When the condition is removeList.size() == 0 the function testFunc(3) gets evaluated to a constant. When the condition is removeList.size() != 0 the inner code never gets evaluated so it can't be sped-up. You can modify your code as follows:

for (int times = 0; times < maxTimes; times++) {
            testFunc();  // Removing this call makes the code slow again!
            if (removeList.size() != 0) {
                testFunc();
            }
        }

private static boolean testFunc() {
    return testFunc(3);
}

When testFunc() is not initially called, the runtime compiler does not realize that testFunc() evaluates to a constant, so it cannot optimize the loop.

Certain functions like

private static int testFunc2(int test) {
    return 5*test;
}

the compiler likely tries to pre-optimize (before execution), but apparently not for the case of an parameter is passed in as an integer and evaluated in a conditional.

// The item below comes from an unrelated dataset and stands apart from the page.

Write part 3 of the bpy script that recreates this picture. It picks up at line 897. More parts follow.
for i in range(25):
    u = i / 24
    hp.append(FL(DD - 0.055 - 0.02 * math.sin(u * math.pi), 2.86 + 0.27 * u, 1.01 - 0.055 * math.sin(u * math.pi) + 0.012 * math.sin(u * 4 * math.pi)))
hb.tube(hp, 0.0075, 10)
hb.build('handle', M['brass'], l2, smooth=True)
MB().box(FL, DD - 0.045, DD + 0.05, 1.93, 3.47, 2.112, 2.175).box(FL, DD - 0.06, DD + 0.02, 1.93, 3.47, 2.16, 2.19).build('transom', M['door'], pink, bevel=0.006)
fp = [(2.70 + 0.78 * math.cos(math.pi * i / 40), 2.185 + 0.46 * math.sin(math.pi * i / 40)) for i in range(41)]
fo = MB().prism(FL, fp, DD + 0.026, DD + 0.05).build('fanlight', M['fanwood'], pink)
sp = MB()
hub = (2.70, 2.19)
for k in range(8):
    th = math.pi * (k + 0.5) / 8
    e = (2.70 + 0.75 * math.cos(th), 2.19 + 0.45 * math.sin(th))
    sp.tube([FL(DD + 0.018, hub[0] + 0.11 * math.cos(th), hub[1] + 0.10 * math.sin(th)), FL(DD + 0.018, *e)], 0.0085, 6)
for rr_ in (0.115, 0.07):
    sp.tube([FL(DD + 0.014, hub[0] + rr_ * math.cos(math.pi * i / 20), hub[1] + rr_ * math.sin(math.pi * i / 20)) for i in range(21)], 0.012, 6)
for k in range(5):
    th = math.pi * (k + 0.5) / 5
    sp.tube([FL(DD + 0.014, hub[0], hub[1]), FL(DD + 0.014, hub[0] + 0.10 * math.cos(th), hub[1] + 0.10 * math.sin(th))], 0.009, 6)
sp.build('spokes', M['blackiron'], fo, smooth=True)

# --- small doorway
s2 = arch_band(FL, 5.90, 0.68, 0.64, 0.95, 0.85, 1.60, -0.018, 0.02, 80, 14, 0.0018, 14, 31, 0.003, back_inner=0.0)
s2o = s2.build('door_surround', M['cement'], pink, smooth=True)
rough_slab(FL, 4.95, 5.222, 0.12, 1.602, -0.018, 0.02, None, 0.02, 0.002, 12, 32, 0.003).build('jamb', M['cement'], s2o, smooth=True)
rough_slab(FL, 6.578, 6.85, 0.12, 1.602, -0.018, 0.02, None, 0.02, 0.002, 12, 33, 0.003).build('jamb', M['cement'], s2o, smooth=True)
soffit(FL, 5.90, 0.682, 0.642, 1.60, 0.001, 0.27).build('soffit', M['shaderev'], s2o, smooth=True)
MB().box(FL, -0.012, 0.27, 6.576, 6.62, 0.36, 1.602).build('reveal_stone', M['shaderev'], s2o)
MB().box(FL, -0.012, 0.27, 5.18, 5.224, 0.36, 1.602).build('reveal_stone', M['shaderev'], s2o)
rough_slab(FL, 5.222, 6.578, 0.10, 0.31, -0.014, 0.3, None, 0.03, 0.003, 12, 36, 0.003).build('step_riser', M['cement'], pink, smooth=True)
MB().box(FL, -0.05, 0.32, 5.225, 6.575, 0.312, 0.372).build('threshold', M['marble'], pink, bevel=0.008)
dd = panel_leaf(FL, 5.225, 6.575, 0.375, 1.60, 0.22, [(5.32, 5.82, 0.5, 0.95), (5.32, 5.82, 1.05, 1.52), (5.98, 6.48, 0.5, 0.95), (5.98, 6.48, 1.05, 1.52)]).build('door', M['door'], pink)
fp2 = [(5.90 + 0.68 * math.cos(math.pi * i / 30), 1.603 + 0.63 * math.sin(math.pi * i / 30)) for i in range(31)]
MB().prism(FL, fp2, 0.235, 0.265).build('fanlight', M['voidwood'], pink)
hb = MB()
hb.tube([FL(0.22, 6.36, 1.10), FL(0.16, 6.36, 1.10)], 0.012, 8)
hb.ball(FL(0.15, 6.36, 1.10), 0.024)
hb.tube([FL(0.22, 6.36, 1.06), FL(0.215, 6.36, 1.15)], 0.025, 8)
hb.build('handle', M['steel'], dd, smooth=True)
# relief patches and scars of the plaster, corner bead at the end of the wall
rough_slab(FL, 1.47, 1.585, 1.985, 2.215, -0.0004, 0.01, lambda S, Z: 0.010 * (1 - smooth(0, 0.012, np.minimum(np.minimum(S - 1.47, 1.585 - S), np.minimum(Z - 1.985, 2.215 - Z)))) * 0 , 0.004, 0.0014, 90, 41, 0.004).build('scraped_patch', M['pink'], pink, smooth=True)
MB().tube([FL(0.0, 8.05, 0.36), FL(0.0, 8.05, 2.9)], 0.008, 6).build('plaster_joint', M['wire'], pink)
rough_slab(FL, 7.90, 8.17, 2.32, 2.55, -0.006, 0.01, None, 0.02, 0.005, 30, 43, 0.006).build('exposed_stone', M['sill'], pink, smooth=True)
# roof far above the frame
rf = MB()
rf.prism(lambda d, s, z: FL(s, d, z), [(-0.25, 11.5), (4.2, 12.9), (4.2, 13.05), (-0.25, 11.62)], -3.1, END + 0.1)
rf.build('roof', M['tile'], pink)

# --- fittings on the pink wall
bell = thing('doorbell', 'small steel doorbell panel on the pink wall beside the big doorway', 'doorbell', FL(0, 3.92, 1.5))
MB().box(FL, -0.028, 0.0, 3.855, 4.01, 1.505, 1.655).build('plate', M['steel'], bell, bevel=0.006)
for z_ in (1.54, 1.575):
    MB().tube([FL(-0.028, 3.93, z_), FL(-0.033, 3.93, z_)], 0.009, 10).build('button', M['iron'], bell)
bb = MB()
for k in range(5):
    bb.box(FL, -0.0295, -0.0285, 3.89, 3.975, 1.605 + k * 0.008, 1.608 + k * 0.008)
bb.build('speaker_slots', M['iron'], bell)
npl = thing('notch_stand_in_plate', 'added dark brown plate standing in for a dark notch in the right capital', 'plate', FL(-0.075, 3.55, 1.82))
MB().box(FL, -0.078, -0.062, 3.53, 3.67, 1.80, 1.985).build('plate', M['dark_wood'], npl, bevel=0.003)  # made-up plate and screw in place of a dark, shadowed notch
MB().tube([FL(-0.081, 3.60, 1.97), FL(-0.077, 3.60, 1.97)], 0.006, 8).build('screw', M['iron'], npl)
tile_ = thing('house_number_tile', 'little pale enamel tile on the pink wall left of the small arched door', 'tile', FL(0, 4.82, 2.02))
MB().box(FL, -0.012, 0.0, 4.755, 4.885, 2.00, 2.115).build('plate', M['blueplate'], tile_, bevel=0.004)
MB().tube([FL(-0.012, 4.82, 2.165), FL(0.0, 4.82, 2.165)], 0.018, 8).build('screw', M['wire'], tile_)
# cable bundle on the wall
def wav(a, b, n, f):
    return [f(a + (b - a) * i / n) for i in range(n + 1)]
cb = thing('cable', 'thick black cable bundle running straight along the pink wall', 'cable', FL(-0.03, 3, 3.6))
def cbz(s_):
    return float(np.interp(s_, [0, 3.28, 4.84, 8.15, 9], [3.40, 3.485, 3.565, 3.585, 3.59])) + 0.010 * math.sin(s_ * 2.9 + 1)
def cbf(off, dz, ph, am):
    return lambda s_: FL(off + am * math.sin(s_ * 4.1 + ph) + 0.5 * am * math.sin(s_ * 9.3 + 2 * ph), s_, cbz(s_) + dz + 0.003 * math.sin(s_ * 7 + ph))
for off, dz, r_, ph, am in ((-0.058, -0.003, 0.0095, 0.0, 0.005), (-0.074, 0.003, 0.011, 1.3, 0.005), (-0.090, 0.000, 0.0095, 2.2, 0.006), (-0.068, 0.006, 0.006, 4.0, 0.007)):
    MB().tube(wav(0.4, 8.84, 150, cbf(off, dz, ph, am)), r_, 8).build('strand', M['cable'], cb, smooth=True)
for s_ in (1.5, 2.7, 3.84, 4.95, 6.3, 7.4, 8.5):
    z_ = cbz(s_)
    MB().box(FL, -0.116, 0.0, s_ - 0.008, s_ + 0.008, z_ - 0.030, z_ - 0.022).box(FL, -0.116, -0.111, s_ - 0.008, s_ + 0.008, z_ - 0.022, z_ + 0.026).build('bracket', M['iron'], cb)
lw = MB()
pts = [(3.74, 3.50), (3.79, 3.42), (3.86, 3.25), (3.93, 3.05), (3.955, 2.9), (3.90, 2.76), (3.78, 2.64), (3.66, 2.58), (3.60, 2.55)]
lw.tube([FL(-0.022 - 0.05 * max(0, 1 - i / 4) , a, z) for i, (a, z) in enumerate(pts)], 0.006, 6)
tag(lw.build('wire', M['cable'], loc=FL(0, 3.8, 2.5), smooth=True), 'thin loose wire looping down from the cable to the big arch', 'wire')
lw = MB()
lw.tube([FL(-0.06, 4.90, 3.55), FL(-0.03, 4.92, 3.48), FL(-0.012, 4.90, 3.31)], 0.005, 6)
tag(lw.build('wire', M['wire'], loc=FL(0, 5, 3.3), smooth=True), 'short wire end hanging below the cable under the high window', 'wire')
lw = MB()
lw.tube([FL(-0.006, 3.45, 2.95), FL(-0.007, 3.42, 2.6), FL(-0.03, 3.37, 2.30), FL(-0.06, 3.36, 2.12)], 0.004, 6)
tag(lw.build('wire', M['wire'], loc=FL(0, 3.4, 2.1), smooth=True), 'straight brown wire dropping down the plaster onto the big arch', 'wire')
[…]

Your benchmark returns times like

time: 107
time: 106
time: 0
time: 0
...

suggesting that it takes 2 iterations of the outer-loop for the runtime compiler to finish optimizing. Compiling with the -server flag would probably return all 0's in the benchmark.

Answer 5

The times are unrealistically fast per iteration. This means the JIT has detected that your code doesn't do anything and has eliminated it. Subtle changes can confuse the JIT and it can't determine the code doesn't do anything and it takes some time.

If you change the test to do something marginally useful, the difference will disappear.

Answer 6

These benchmarks are tough since compilers are so darned smart. One guess: Since the result of testFunc() is ignored, the compiler might be completely optimizing it out. Add a counter, something like

   if (testFunc(3))
     counter++;

And, just for thoroughness, do a System.out.println(counter) at the end.